In terms of raw plot, Disclosure Day isn’t entirely coherent. Watching Margaret and Daniel close the distance between them is absorbing (not to mention viscerally exciting), but the ultimate product of their convergence—involving a recreation of Margaret’s childhood memories, plus more eerily still animals—isn’t clearly connected to the ensuing climax. Similarly, Margaret’s use of her supernatural abilities is inconsistent, as is Scanlon’s effort level in pursuing his quarry. It’s not difficult to pick at and poke holes in the screenplay, if you’re so inclined.

Josh O'Connor in Disclosure Day

This would seem to be problematic for a movie that presents as an elaborate, pulse-pounding mystery. But as Disclosure Day hurtles into its final stretch, it lays bare its true subject, which isn’t the existence of aliens or the source of Daniel and Margaret’s ineffable connection, but something else altogether. The picture’s central conflict is really between Scanlon and Wakefield (Colman Domingo), a former Wardex principal who has since disavowed the company’s cloak-and-dagger operations and now supervises Daniel’s mission from afar.

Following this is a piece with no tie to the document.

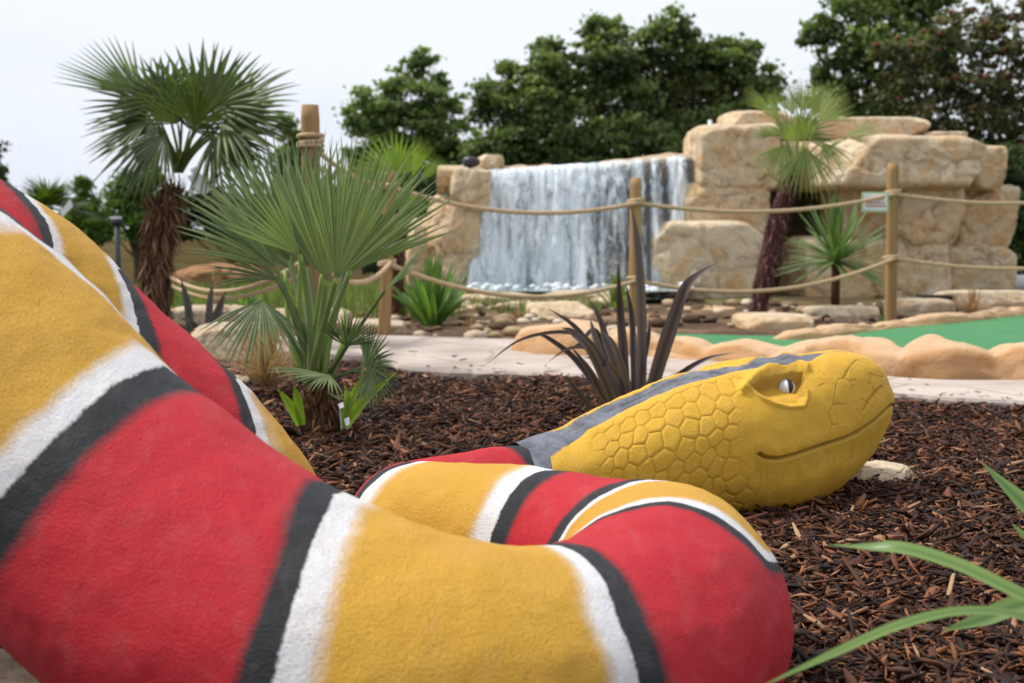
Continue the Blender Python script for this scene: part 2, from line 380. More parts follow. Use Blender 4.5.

It’s a war of secrecy versus transparency; whereas Scanlon brazenly flouts morality and due process in order to safeguard precious intel, Wakefield is equally committed in ensuring that this data breaks through to the public eye.

There is little ambiguity here about the role of villain and hero. In multiple ways, Wakefield functions as a Spielberg surrogate: An old and thoughtful man who directs others’ actions, he spends most of his time on a stage set, overseeing the fastidious construction of a model home that will be used to convey a sensory, nostalgic experience. He also lectures Scanlon on the value of empathy, adopting a tone of intellectual earnestness that falls squarely in the wheelhouse of the filmmaker who is so often accused of softness and sentimentality.

Emily Blunt, Colman Domingo, and Josh O'Connor in Disclosure Day

A quarter-century ago in A.I., Spielberg delivered a sweeping, protracted finale that was widely disparaged as shameless and drippy. The closing scenes of Disclosure Day are more taut and prosaic, but they share with that epic a startling emotional nakedness. (Spoilers follow.) Having finally outmaneuvered Scanlon and his squad of mercenaries, Margaret and Daniel upload the stolen files to her station’s national affiliate, at which point an anchor—played with extraordinary sensitivity by Courtney Grace—begins reacting to the footage in real time. As she stammers over archival displays of extraterrestrial life and death, the whole world watches her broadcast, globally united in the awe of scientific discovery.

In essence, Spielberg has concocted a fantasy of newsiness—a yearning for the times of Cronkite and Murrow, when Americans hungrily consumed information of unimpeachable character. (Naturally, a control room staffer asks “Is this AI?” before being assured of the recordings’ veracity.) The easy, cynical response to such collective wonder is to dismiss it as mere pablum—the simplistic desire for common ground in a fractured, polarized society.

Fair enough. But the more I linger on the ending of Disclosure Day, the more poignant I find Spielberg’s unadulterated faith in human compassion. Aliens aren’t coming to save us; that’s our own job. And in preaching about the sanctity of empathy, Spielberg implicitly posits that our salvation lies in cinema. Going to the movies remains a holy act of communion—a sacred ritual of coming together, piling into the dark, and looking up at that big, beautiful screen.